Herb Dhaliwal, then fisheries minister and later natural resources minister, had earlier fired the opening salvo by telling the United States it should not expect cooperation on routing a gas pipeline from Alaska through Canada to the Lower 48 if it continued to restrict imports of softwood.

But Chrétien quickly toned down the rhetoric after a meeting with Alberta Premier Ralph Klein, rejecting the notion of linking softwood and energy.

“There is no need for that,” he said. “It’s a war when you do that. We are free traders and they (the Americans) are free traders and they want to have oil and gas and we want to sell oil and gas to them.”

Klein told Chrétien at the time that blocking C$50 billion a year in energy exports, or pipeline construction could have a “disastrous” impact.

Industry leaders oppose linkage

Reaction from industry leaders to any thought of linkage ranged from “imprudent to dangerous to madness.”

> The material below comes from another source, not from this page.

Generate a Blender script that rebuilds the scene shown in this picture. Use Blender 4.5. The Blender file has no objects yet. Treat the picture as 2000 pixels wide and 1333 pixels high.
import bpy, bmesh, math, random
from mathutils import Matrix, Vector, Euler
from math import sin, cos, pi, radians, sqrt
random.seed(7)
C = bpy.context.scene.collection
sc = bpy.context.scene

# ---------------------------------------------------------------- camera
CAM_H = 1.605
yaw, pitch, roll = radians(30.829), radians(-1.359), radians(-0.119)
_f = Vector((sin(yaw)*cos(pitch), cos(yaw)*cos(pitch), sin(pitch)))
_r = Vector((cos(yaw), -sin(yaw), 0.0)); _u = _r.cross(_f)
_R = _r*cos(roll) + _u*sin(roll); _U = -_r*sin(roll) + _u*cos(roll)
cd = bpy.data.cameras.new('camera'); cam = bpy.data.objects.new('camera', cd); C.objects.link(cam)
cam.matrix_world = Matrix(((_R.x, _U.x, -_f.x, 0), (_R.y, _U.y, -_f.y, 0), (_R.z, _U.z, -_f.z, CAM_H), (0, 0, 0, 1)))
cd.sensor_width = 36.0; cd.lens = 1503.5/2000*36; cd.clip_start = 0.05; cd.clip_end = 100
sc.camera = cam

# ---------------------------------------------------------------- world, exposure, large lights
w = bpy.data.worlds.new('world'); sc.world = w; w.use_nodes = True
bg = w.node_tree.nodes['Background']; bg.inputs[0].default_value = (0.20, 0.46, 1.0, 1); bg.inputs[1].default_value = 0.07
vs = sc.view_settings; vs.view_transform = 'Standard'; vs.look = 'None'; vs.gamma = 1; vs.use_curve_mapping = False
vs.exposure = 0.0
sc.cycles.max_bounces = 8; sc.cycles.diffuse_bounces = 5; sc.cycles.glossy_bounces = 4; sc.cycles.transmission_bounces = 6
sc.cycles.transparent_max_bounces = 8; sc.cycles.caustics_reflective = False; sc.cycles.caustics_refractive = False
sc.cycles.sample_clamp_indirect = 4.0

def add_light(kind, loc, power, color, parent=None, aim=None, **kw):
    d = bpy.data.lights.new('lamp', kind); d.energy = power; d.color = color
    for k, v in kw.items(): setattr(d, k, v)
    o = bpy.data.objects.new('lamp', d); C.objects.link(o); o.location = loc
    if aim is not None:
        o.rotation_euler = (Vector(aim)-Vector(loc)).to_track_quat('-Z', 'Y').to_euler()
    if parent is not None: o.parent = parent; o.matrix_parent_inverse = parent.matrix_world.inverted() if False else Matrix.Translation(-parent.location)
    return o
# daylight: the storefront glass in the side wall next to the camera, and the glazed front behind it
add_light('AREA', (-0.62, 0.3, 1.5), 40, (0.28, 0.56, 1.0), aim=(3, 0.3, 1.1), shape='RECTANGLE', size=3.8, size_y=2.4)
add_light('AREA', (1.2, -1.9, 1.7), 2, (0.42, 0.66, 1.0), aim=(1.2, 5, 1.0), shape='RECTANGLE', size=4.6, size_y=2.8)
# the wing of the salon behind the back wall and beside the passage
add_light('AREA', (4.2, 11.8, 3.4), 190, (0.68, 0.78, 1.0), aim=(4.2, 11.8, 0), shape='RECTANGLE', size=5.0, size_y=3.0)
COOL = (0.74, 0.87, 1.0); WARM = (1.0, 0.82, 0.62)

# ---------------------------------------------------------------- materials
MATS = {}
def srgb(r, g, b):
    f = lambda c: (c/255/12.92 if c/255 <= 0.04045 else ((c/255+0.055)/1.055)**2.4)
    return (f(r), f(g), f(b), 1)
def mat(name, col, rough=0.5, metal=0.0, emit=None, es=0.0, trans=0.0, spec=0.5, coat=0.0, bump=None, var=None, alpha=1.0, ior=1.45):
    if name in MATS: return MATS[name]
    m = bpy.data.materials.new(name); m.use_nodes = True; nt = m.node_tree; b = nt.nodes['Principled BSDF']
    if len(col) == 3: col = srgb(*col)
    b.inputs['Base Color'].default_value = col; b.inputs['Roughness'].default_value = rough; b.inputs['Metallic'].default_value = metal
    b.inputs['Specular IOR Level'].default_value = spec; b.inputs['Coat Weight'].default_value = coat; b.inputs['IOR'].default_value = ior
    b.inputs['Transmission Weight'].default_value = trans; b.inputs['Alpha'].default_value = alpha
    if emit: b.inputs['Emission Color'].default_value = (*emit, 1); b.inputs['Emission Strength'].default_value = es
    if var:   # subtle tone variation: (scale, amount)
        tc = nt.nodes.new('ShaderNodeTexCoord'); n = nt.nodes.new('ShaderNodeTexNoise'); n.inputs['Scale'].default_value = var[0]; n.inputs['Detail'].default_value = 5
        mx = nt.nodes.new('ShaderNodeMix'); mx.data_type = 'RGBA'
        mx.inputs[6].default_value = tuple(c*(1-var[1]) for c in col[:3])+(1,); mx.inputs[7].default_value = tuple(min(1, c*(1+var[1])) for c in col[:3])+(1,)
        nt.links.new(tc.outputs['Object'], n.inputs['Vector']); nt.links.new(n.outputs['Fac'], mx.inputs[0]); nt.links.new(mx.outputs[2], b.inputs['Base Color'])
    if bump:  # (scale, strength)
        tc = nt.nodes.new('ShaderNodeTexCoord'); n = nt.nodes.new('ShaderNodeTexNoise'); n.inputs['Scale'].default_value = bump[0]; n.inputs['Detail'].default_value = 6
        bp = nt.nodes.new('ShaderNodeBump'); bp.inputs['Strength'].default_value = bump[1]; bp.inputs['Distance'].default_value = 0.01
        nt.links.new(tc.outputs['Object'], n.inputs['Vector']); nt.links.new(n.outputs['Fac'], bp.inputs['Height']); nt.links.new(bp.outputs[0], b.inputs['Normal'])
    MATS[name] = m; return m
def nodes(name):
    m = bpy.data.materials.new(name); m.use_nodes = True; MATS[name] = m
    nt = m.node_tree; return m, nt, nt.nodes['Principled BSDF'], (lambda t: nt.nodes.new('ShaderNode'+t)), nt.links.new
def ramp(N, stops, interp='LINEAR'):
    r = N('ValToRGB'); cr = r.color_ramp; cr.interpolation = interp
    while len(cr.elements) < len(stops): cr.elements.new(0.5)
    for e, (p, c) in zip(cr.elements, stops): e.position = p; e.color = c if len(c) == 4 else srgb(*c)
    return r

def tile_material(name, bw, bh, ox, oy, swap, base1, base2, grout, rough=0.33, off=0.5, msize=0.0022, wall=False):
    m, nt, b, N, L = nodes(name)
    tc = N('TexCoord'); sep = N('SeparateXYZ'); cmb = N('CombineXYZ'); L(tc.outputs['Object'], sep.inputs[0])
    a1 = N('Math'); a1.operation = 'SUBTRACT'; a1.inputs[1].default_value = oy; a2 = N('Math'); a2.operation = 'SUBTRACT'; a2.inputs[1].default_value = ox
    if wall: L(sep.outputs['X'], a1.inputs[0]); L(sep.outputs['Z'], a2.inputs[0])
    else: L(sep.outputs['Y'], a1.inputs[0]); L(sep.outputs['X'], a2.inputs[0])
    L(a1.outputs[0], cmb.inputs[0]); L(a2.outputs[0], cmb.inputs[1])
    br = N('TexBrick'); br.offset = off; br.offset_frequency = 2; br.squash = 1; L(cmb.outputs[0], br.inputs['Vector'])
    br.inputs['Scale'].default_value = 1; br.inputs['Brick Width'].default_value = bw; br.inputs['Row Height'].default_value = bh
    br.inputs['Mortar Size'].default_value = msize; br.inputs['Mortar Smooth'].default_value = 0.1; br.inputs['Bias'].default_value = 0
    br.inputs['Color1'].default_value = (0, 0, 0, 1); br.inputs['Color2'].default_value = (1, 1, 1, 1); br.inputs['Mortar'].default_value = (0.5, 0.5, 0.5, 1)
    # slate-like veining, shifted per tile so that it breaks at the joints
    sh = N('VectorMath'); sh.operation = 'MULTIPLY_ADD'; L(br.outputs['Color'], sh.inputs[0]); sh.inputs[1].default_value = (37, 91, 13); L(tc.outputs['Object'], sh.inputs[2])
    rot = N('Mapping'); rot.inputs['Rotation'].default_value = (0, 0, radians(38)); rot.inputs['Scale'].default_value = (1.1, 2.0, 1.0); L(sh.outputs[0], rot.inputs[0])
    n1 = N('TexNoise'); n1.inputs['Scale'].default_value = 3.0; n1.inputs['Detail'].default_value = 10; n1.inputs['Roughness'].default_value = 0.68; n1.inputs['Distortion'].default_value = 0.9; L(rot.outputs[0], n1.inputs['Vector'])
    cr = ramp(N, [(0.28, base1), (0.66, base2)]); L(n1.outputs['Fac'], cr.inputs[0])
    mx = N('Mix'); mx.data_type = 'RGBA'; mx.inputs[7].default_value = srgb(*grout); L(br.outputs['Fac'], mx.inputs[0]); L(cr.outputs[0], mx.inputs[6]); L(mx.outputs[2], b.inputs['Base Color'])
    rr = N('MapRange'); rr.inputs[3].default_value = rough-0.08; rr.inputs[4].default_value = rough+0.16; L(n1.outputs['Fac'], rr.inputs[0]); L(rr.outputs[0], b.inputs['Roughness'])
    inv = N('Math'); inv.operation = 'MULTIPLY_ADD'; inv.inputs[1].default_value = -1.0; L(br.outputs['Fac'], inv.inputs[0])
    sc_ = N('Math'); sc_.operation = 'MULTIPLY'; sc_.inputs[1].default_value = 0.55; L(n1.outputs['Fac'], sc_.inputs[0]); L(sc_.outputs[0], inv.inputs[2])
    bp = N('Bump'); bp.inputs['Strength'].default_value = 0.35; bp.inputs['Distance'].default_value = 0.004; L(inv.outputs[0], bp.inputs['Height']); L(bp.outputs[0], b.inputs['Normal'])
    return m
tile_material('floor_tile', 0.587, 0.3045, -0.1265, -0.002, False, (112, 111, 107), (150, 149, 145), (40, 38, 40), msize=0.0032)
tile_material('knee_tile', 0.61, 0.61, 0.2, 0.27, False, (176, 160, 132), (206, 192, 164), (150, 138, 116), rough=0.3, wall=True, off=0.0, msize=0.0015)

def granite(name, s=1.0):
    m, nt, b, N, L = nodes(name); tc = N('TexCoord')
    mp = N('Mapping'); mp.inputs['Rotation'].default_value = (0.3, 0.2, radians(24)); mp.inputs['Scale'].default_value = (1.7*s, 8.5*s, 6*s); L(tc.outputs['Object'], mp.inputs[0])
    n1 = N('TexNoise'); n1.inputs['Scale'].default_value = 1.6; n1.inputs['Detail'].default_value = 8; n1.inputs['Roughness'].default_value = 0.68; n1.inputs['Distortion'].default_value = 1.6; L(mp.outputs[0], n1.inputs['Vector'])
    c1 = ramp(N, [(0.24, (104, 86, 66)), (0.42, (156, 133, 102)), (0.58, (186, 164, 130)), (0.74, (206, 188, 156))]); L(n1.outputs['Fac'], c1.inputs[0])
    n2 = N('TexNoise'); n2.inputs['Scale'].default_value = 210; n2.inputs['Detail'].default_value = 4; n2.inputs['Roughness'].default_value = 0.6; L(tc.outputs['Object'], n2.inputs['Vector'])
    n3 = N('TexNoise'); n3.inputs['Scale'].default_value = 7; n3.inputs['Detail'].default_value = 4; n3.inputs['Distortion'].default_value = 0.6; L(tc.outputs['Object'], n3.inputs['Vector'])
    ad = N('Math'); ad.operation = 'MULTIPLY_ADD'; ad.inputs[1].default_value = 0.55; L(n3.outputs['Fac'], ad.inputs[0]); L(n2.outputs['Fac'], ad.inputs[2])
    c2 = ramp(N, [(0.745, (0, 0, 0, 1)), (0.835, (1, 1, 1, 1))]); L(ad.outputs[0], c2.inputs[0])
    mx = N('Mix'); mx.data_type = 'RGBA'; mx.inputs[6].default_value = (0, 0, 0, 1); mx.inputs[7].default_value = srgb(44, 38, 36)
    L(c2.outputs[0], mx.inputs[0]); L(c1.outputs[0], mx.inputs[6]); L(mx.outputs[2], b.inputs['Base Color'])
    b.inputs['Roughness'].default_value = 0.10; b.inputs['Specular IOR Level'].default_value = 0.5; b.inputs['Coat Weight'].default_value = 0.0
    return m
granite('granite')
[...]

Earlier this year, Pierre Alvarez, president of the Canadian Association of Petroleum Producers, said any “tit-for-tat” approach to resolving trade disputes “is simply not the right answer. “Without free and open access, projects would simply not proceed,” referring to the Hibernia and Sable projects off Canada’s Atlantic coast and development of Alberta’s oil sands and northern gas, which he described as “too big for what is a very small (domestic) market.”

A poll commissioned by the Canadian Institute of the Woodrow Wilson International Center for Scholars, based in Washington, D.C., found that a strong majority of Americans and Canadians agreed their two countries should create a common set of rules to standardize how energy resources are developed, transported and sold in North America.

Although 57 percent of Canadians thought that increasing energy exports would undermine national sovereignty, 70 percent endorsed the idea of unified rules.

Agencies pledge to work more closely

In May, leaders of the U.S. Federal Energy Regulatory Commission and Canada’s National Energy Board signed an agreement pledging to work together more closely as regulators on projects such as gas pipelines without sacrificing their sovereign interests.

Newly appointed Natural Resources Minister John Efford has also moved towards more harmonious Canada-U.S. relationships after his predecessor Dhaliwal threatened to withhold permits for a gas pipeline from Alaska through Canadian territory.

“The energy relationship and the export of energy resources to the U.S. is major ... improving those relationships is a must,” Efford said, noting that Canada is now the largest source of crude oil, natural gas and petroleum product imports to the United States.

Jack Mintz, chief executive officer of the C.D. Howe Institute, an Ottawa-based think tank, has called for Canada to renegotiate its trade agreements with the United States to include a continental energy pact, or risk “economic drift.”

He said Prime Minister Paul Martin must initiate work on a pact that would create a level playing field for investors in Canada, the United States and, ideally, Mexico to achieve the cheapest, most efficient way to exploit energy reserves on a continent that is increasingly worried about security of supply.

Mintz said it was up to Canada to find a way to open discussions on free trade matters. “The United States knows it’s a 900-pound gorilla. And they are not going to initiate those kinds of changes.”

U.S. Secretary of Energy Spencer Abraham has openly mused about working more closely with Canada to alleviate the U.S. reliance on Middle Eastern crude.